* What the task requires *
Reproduce the lines of the material exactly, excluding every image.

* Material provided *
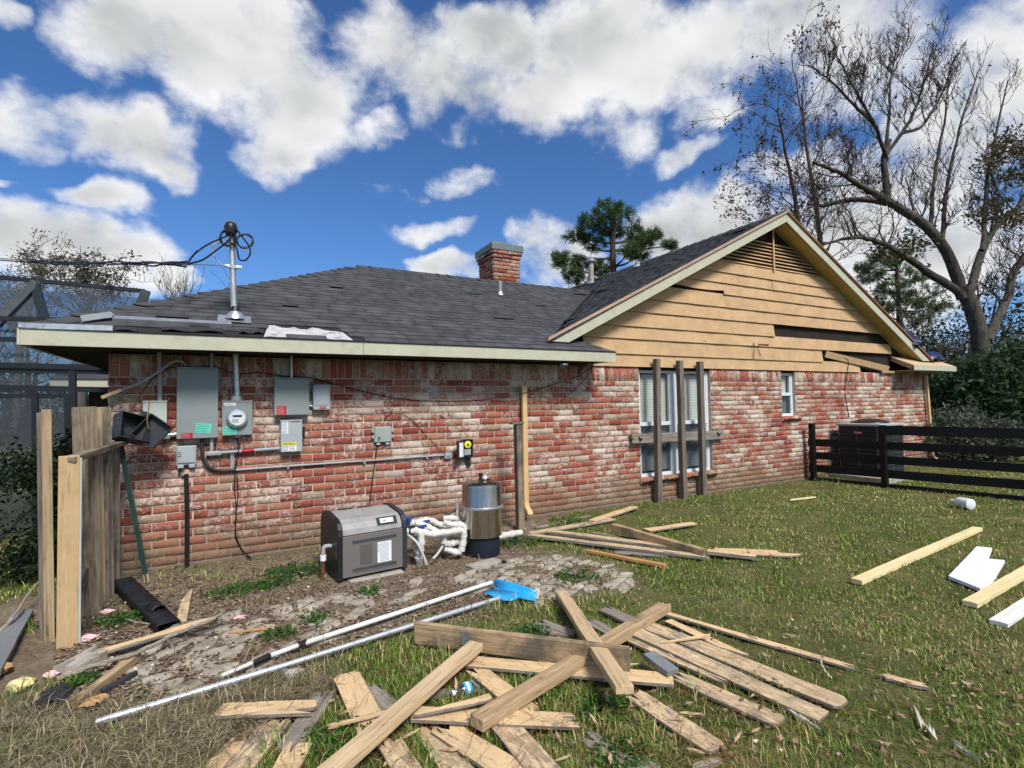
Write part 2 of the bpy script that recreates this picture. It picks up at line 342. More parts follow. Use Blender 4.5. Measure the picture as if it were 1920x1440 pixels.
# ------------------------------------------------------------------ mesh helpers
class MB:
    def __init__(s): s.v = []; s.f = []; s.mi = []; s.smooth = False
    def add(s, verts, faces, mi=0):
        o = len(s.v); s.v += [tuple(p) for p in verts]; s.f += [tuple(i+o for i in q) for q in faces]; s.mi += [mi]*len(faces); return s
    def box(s, c, d, M=None, mi=0):
        x, y, z = d[0]/2, d[1]/2, d[2]/2
        vs = [Vector((sx*x, sy*y, sz*z)) for sx in (-1, 1) for sy in (-1, 1) for sz in (-1, 1)]
        c = Vector(c); vs = [(M @ p if M else p) + c for p in vs]
        return s.add(vs, [(0, 1, 3, 2), (4, 6, 7, 5), (0, 4, 5, 1), (2, 3, 7, 6), (0, 2, 6, 4), (1, 5, 7, 3)], mi)
    def bx(s, x0, x1, y0, y1, z0, z1, mi=0): return s.box(((x0+x1)/2, (y0+y1)/2, (z0+z1)/2), (x1-x0, y1-y0, z1-z0), None, mi)
    def beam(s, a, b, w, h, up=(0, 0, 1), mi=0):     # a box from a to b
        a, b = Vector(a), Vector(b); d = (b-a); L = d.length; d.normalize()
        side = d.cross(Vector(up)).normalized(); u = side.cross(d).normalized()
        M = Matrix((d, side, u)).transposed()
        return s.box((a+b)/2, (L, w, h), M, mi)
    def tube(s, pts, r, n=8, cap=True, mi=0):
        pts = [Vector(p) for p in pts]; m = len(pts); rr = r if isinstance(r, (list, tuple)) else [r]*m
        vs = []; side = None
        for i, p in enumerate(pts):
            d = (pts[min(i+1, m-1)] - pts[max(i-1, 0)]).normalized()
            if side is None:
                side = d.orthogonal().normalized()
            else:
                side = (side - d*side.dot(d)); side = side.normalized() if side.length > 1e-6 else d.orthogonal().normalized()
            u = d.cross(side)
            for k in range(n):
                a = 2*math.pi*k/n; vs.append(p + (side*math.cos(a) + u*math.sin(a))*rr[i])
        fs = [(i*n+k, i*n+(k+1) % n, (i+1)*n+(k+1) % n, (i+1)*n+k) for i in range(m-1) for k in range(n)]
        if cap: fs += [tuple(range(n))[::-1], tuple(range((m-1)*n, m*n))]
        return s.add(vs, fs, mi)
    def lathe(s, prof, c, n=28, axis='Z', M=None, mi=0):
        c = Vector(c); vs = []
        for (r, z) in prof:
            for k in range(n):
                a = 2*math.pi*k/n; p = Vector((r*math.cos(a), r*math.sin(a), z))
                vs.append((M @ p if M else p) + c)
        m = len(prof)
        fs = [(i*n+k, i*n+(k+1) % n, (i+1)*n+(k+1) % n, (i+1)*n+k) for i in range(m-1) for k in range(n)]
        fs += [tuple(range(n))[::-1], tuple(range((m-1)*n, m*n))]
        return s.add(vs, fs, mi)
    def prism(s, poly, vec, mi=0):                   # closed polygon pushed along vec
        n = len(poly); poly = [Vector(p) for p in poly]; vec = Vector(vec)
        vs = poly + [p+vec for p in poly]
        fs = [tuple(range(n)), tuple(range(n, 2*n))[::-1]] + [(i, i+n, (i+1) % n + n, (i+1) % n) for i in range(n)]
        return s.add(vs, fs, mi)
    def build(s, name, mat, parent=None, smooth=None, bevel=0, kind=None, fix=True):
        me = bpy.data.meshes.new(name); me.from_pydata(s.v, [], s.f)
        mats = mat if isinstance(mat, (list, tuple)) else [mat]
        for m in mats: me.materials.append(MATS[m])
        if len(mats) > 1: me.polygons.foreach_set('material_index', s.mi)
        if fix:
            bm = bmesh.new(); bm.from_mesh(me); bmesh.ops.recalc_face_normals(bm, faces=bm.faces); bm.to_mesh(me); bm.free()
        if smooth: 
            me.polygons.foreach_set('use_smooth', [True]*len(me.polygons))
            me.set_sharp_from_angle(angle=math.radians(smooth if smooth is not True else 40))
        me.update(); return link(name, me, parent, bevel, kind)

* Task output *
Write part 2 of the bpy script that recreates this picture. It picks up at line 342. More parts follow. Use Blender 4.5. Measure the picture as if it were 1920x1440 pixels.
# ------------------------------------------------------------------ mesh helpers
class MB:
    def __init__(s): s.v = []; s.f = []; s.mi = []; s.smooth = False
    def add(s, verts, faces, mi=0):
        o = len(s.v); s.v += [tuple(p) for p in verts]; s.f += [tuple(i+o for i in q) for q in faces]; s.mi += [mi]*len(faces); return s
    def box(s, c, d, M=None, mi=0):
        x, y, z = d[0]/2, d[1]/2, d[2]/2
        vs = [Vector((sx*x, sy*y, sz*z)) for sx in (-1, 1) for sy in (-1, 1) for sz in (-1, 1)]
        c = Vector(c); vs = [(M @ p if M else p) + c for p in vs]
        return s.add(vs, [(0, 1, 3, 2), (4, 6, 7, 5), (0, 4, 5, 1), (2, 3, 7, 6), (0, 2, 6, 4), (1, 5, 7, 3)], mi)
    def bx(s, x0, x1, y0, y1, z0, z1, mi=0): return s.box(((x0+x1)/2, (y0+y1)/2, (z0+z1)/2), (x1-x0, y1-y0, z1-z0), None, mi)
    def beam(s, a, b, w, h, up=(0, 0, 1), mi=0):     # a box from a to b
        a, b = Vector(a), Vector(b); d = (b-a); L = d.length; d.normalize()
        side = d.cross(Vector(up)).normalized(); u = side.cross(d).normalized()
        M = Matrix((d, side, u)).transposed()
        return s.box((a+b)/2, (L, w, h), M, mi)
    def tube(s, pts, r, n=8, cap=True, mi=0):
        pts = [Vector(p) for p in pts]; m = len(pts); rr = r if isinstance(r, (list, tuple)) else [r]*m
        vs = []; side = None
        for i, p in enumerate(pts):
            d = (pts[min(i+1, m-1)] - pts[max(i-1, 0)]).normalized()
            if side is None:
                side = d.orthogonal().normalized()
            else:
                side = (side - d*side.dot(d)); side = side.normalized() if side.length > 1e-6 else d.orthogonal().normalized()
            u = d.cross(side)
            for k in range(n):
                a = 2*math.pi*k/n; vs.append(p + (side*math.cos(a) + u*math.sin(a))*rr[i])
        fs = [(i*n+k, i*n+(k+1) % n, (i+1)*n+(k+1) % n, (i+1)*n+k) for i in range(m-1) for k in range(n)]
        if cap: fs += [tuple(range(n))[::-1], tuple(range((m-1)*n, m*n))]
        return s.add(vs, fs, mi)
    def lathe(s, prof, c, n=28, axis='Z', M=None, mi=0):
        c = Vector(c); vs = []
        for (r, z) in prof:
            for k in range(n):
                a = 2*math.pi*k/n; p = Vector((r*math.cos(a), r*math.sin(a), z))
                vs.append((M @ p if M else p) + c)
        m = len(prof)
        fs = [(i*n+k, i*n+(k+1) % n, (i+1)*n+(k+1) % n, (i+1)*n+k) for i in range(m-1) for k in range(n)]
        fs += [tuple(range(n))[::-1], tuple(range((m-1)*n, m*n))]
        return s.add(vs, fs, mi)
    def prism(s, poly, vec, mi=0):                   # closed polygon pushed along vec
        n = len(poly); poly = [Vector(p) for p in poly]; vec = Vector(vec)
        vs = poly + [p+vec for p in poly]
        fs = [tuple(range(n)), tuple(range(n, 2*n))[::-1]] + [(i, i+n, (i+1) % n + n, (i+1) % n) for i in range(n)]
        return s.add(vs, fs, mi)
    def build(s, name, mat, parent=None, smooth=None, bevel=0, kind=None, fix=True):
        me = bpy.data.meshes.new(name); me.from_pydata(s.v, [], s.f)
        mats = mat if isinstance(mat, (list, tuple)) else [mat]
        for m in mats: me.materials.append(MATS[m])
        if len(mats) > 1: me.polygons.foreach_set('material_index', s.mi)
        if fix:
            bm = bmesh.new(); bm.from_mesh(me); bmesh.ops.recalc_face_normals(bm, faces=bm.faces); bm.to_mesh(me); bm.free()
        if smooth: 
            me.polygons.foreach_set('use_smooth', [True]*len(me.polygons))
            me.set_sharp_from_angle(angle=math.radians(smooth if smooth is not True else 40))
        me.update(); return link(name, me, parent, bevel, kind)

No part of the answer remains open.